**Set problem**:
Find every line containing the word "from" and report the count, nothing more.

**Source excerpt**:
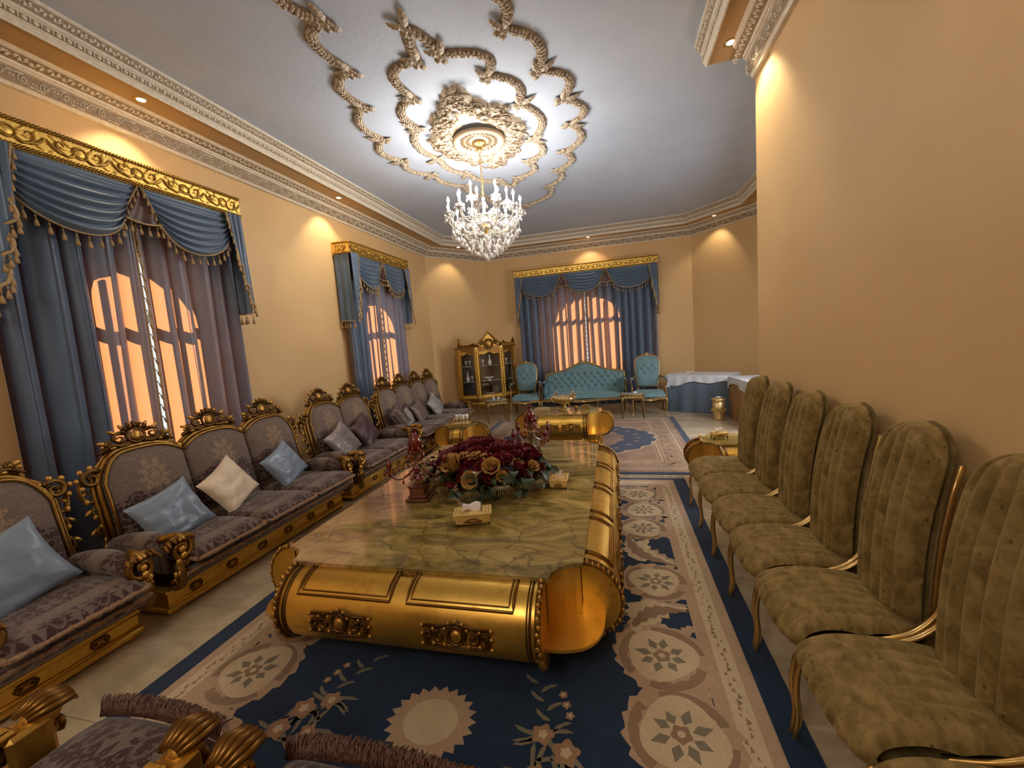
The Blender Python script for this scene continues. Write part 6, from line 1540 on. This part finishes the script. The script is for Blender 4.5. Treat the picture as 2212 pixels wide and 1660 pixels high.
# ---- candelabra
def candelabrum(x, y, rz, label, shades):
    E = empty('candelabrum', (x, y, TZ), rz, label, 'candelabrum', 'ruby glass candelabra on the marble table')
    m = MB(); m.box(-.085, .085, -.085, .085, 0, .022, .006); m.box(-.068, .068, -.068, .068, .022, .045, .008); m.box(-.058, .058, -.058, .058, .045, .10, .004); m.box(-.068, .068, -.068, .068, .10, .115, .006); m.build('base', M['wood'], E)
    m = MB(); m.lathe([(.0001, .115), (.04, .115), (.034, .13), (.022, .15), (.020, .22), (.032, .25), (.034, .262), (.018, .27), (.016, .29), (.030, .30), (.012, .31), (.012, .36), (.0001, .36)], 14); m.build('column', M['leafgold'], E)
    m = MB(); m.lathe([(.034, .268), (.05, .275), (.038, .283)], 12); m.build('collar', M['brass'], E)
    def shade(px, py, z, s):
        cup = MB(); cup.lathe([(.0001, z-.012*s), (.030*s, z-.006*s), (.044*s, z+.008*s), (.040*s, z+.006*s), (.010*s, z)], 12, (px, py, 0)); cup.build('cup', M['redglass'], E)
        g = MB(); g.lathe([(.016*s, z), (.032*s, z+.02*s), (.034*s, z+.06*s), (.022*s, z+.088*s), (.012*s, z+.10*s), (.014*s, z+.12*s), (.026*s, z+.128*s), (.024*s, z+.130*s), (.010*s, z+.122*s), (.0001, z+.11*s)], 12, (px, py, 0)); g.build('glass_shade', M['redglass'], E)
    dm = MB(); dm.ball((0, 0, -.006), .005, 5, 3); dm.lathe([(.0001, -.048), (.008, -.040), (.0095, -.030), (.004, -.014), (.0001, -.010)], 6)
    def drops(px, py, z, n, r, sc):
        for k in range(n):
            a = 2*pi*k/n; proto('glass_drop', dm, M['redglass'], E, (px+r*cos(a), py+r*sin(a), z), (0, 0, a), (sc,)*3)
    shade(0, 0, .36, 1.35 if shades else 1.2); drops(0, 0, .425, 8, .052, 1.3); drops(0, 0, .36, 8, .055, 1.2)
    for k in range(4):
        a = radians(200)+2*pi*k/4*1.0; c, s = cos(a), sin(a); R = .20
        m = MB(); m.tube(cr([(.02*c, .02*s, .245), (.07*c, .07*s, .19), (.14*c, .14*s, .165), (.195*c, .195*s, .20), (R*c, R*s, .245)], 5), .0085, 7); m.build('arm', M['redglass'], E)
        m = MB(); m.tube(cr([(.015*c, .015*s, .27), (.05*c, .05*s, .31), (.09*c, .09*s, .285), (.10*c, .10*s, .25)], 4), .004, 5); m.build('scroll', M['redglass'], E)
        shade(R*c, R*s, .25, .62); drops(R*c, R*s, .25, 5, .036, 1.0); drops(.11*c, .11*s, .17, 1, 0, 1.0)
        for q in range(5): t = .03+.035*q; proto('glass_drop', dm, M['redglass'], E, (t*c, t*s, .30-.012*q), (0, 0, 0), (.9,)*3)
candelabrum(-1.455, 2.71, .1, 'ruby glass candelabrum on a square wooden base, left of the flowers', True)
candelabrum(-.785, 3.68, .5, 'ruby glass candelabrum rising behind the flowers', False)
# ---- tissue boxes
def tissue_box(x, y, z, rz, w, d, h, label, big, sc=1):
    E = empty('tissue_box', (x, y, z), rz, label, 'tissue box', 'gilt tissue boxes')
    m = MB(); a, b = w/2, d/2; n0 = m.add([(-a*.9, -b*.9, .02), (a*.9, -b*.9, .02), (a*.9, b*.9, .02), (-a*.9, b*.9, .02), (-a, -b, h-.012), (a, -b, h-.012), (a, b, h-.012), (-a, b, h-.012)], [(3, 2, 1, 0), (0, 1, 5, 4), (1, 2, 6, 5), (2, 3, 7, 6), (3, 0, 4, 7), (4, 5, 6, 7)], False); m.build('box', M['tissuebox'], E)
    m = MB(); m.box(-a-.006, a+.006, -b-.006, b+.006, h-.012, h, .003); 
    m.tube([(-a+.02, -b+.02, h), (a-.02, -b+.02, h), (a-.02, b-.02, h), (-a+.02, b-.02, h)], .0025, 4, True); m.build('lid', M['tissuebox'], E)
    m = MB()
    k1, k2 = int(w/.02), int(d/.02)
    for i in range(k1):
        for j in range(k2):
            px, py = -a+(i+.5)*w/k1, -b+(j+.5)*d/k2
            if abs(px) < w*.25 and abs(py) < d*.3: continue
            m.ball((px, py, h+.001), (.006, .006, .002), 5, 3)
    m.build('pierced_lid_pattern', M['golddark'], E)
    m = MB(); m.tube([(-a*.5, -b*.97-.002, h*.40), (-a*.25, -b*.98-.003, h*.55), (0, -b-.003, h*.66), (a*.25, -b*.98-.003, h*.55), (a*.5, -b*.97-.002, h*.40), (0, -b*.96-.002, h*.34)], .0028, 4, True)
    for k in range(7): m.ball(((k-3)*a*.12, -b*.975-.003, h*.46), (.006, .003, .006), 5, 3)
    m.build('front_ornament', M['golddark'], E)
    fm = MB(); fm.tube([(0, 0, .022), (.004, -.004, .010), (.001, -.001, 0)], [.009, .007, .006], 6)
    for sx in (-1, 1):
        for sy in (-1, 1): o = fm.build('foot', M['golddark'], E, (sx*a*.86, sy*b*.86, 0))
    m = MB()
    if big: m.surf(lambda u, v: ((u-.5)*w*.50+.01*(v-.5), (v-.5)*d*.42+.015*sin(u*3), h+.004+.040*sin(pi*min(1, v*1.15))**.7+.008*sin(u*7+v*5)), 14, 12)
    else: m.surf(lambda u, v: ((u-.5)*.035*(1-v*.3)+.02*v, .004*sin(u*6)+.02*v*(u-.5), h-.005+.055*v), 8, 8); m.surf(lambda u, v: ((u-.5)*.035*(1-v*.3)+.02*v, .012-.01*v, h-.005+.055*v), 6, 6)
    m.build('tissue', M['white'], E)
tissue_box(-.915, 2.36, TZ-.012+.001, .30, .225, .125, .085, 'cream gilt tissue box with a folded napkin, in front of the flowers', True)
tissue_box(-.455, 3.02, TZ-.011, .02, .13, .16, .080, 'small pierced gilt tissue box right of the flowers', False)
# crumb-sized items on the second table
TB = .492
E = empty('footed_bowl', (-.80, 6.35, TB), 0, 'ornate silver-gilt footed bowl on the second marble table', 'bowl'); E.scale = (1.2, 1.2, 1.25)
m = MB(); m.lathe([(.0001, 0), (.085, 0), (.09, .01), (.06, .02), (.025, .035), (.022, .06), (.05, .075), (.12, .10), (.15, .135), (.155, .165), (.148, .165), (.14, .14), (.05, .09), (.0001, .085)], 28); m.build('body', M['champ'], E)
m = MB(); r4 = random.Random(4)
for k in range(150): a = r4.random()*2*pi; t = r4.random(); m.ball(((.075+.08*t)*cos(a), (.075+.08*t)*sin(a), .085+.075*t**1.1), .0095, 5, 3)
m.build('embossing', M['champ'], E)
for k in range(4):
    a = pi/4+pi/2*k; m = MB(); m.tube(cr([(.14*cos(a), .14*sin(a), .11), (.19*cos(a), .19*sin(a), .13), (.20*cos(a), .20*sin(a), .17), (.165*cos(a), .165*sin(a), .185), (.15*cos(a), .15*sin(a), .205)], 4), .010, 6); m.ball((.15*cos(a), .15*sin(a), .21), .014, 6, 4); m.build('handle', M['champ'], E)
E = empty('covered_dish', (-1.14, 6.36, TB), 0, 'flat beige covered dish at the left end of the second table', 'dish')
m = MB(); m.box(-.13, .13, -.06, .06, 0, .014, .006); m.build('tray', M['brass'], E); m = MB(); m.pad(-.125, .125, -.056, .056, .012, .045, 5, 24, 8); m.build('cover', M['rcream'], E)
E = empty('napkin_holder', (-.47, 6.33, TB), 0, 'arched gilt napkin holder on the second marble table', 'holder')
m = MB(); out = [(-.065, 0), (.065, 0), (.065, .04)]+[(.065*cos(pi*k/10), .04+.035*sin(pi*k/10)) for k in range(1, 10)]+[(-.065, .04)]; m.prism(out, -.03, -.024, axis='y'); m.prism(out, .024, .03, axis='y'); m.box(-.065, .065, -.024, .024, 0, .006); m.build('frame', M['champ'], E)
m = MB(); m.box(-.055, .055, -.022, .022, .007, .065, .004); m.build('napkins', M['rcream'], E)
E = empty('gilt_ball', (-.62, 6.36, TB), 0, 'small gilt ball ornament between the bowl and the napkin holder', 'ornament')
m = MB(); m.ball((0, 0, .032), .028, 12, 8); m.lathe([(.0001, 0), (.018, 0), (.014, .006), (.0001, .008)], 10); m.build('ball', M['golddark'], E)
# tray of glasses on the small left roll table
E = empty('serving_tray', (-2.235, 5.62, .464), .1, 'gilt serving tray with a rail on the small table by the long sofa', 'tray')
m = MB(); m.box(-.14, .14, -.10, .10, 0, .006, .002); m.build('plate', M['goldbright'], E)
m = MB(); m.tube([(-.14, -.10, .045), (.14, -.10, .045), (.14, .10, .045), (-.14, .10, .045)], .004, 5, True)
for k in range(6):
    for yy in (-.10, .10): m.tube([(-.14+.056*k, yy, .005), (-.14+.056*k, yy, .055)], .003, 4); m.ball((-.14+.056*k, yy, .060), .008, 5, 4)
m.build('gallery_rail', M['goldbright'], E)
for k, w_ in enumerate(('leftmost', 'second from the left', 'second from the right', 'rightmost')): tag(g1.build('goblet', M['crystal'], None, (-2.30+.05*k, 5.62+.02*(k % 2), .472)), 'small clear glass in the gilt serving tray, '+w_, 'glassware', 'glasses in the serving tray')
# small right roll table: tissue box and a finial
tissue_box(1.00, 4.54, .462, .15, .15, .09, .06, 'small white tissue box on the side table behind the farthest olive chair', True)
E = empty('brass_bell', (.80, 4.42, .462), 0, 'little brass bell on the edge of the small right side table', 'bell')
m = MB(); m.lathe([(.0001, 0), (.02, 0), (.016, .012), (.005, .02), (.004, .045), (.0001, .045)], 12); m.build('bell_body', M['brass'], E)
m = MB(); m.ball((0, 0, .055), .014, 10, 7); m.build('knob', M['goldbright'], E)
# perfume bottles on the gilt table by the cabinet
for dx, dy, nm, lb in ((-.05, 0, 'glass_bottle', 'clear glass bottle on the gilt table by the cabinet, left one'), (.05, .02, 'glass_bottle', 'clear glass bottle on the gilt table by the cabinet, right one')):
    m = MB(); m.lathe([(.0001, 0), (.018, 0), (.020, .03), (.008, .045), (.007, .055), (.011, .058), (.011, .07), (.0001, .072)], 10); tag(m.build(nm, M['crystal'], None, (-2.38+dx, 7.97+dy, .464)), lb, 'bottle', 'bottles on the gilt table')
E = empty('glass_dish', (.33, 8.02, .474), 0, 'small glass dish on the gilt table beside the teal sofa', 'dish'); m = MB(); m.lathe([(.0001, 0), (.03, 0), (.05, .02), (.047, .02), (.0001, .008)], 14); m.build('bowl', M['crystal'], E)
m = MB(); m.ball((.0, 0, .02), (.03, .02, .012), 8, 5); m.build('sweets', M['white'], E)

**Written solution**:
2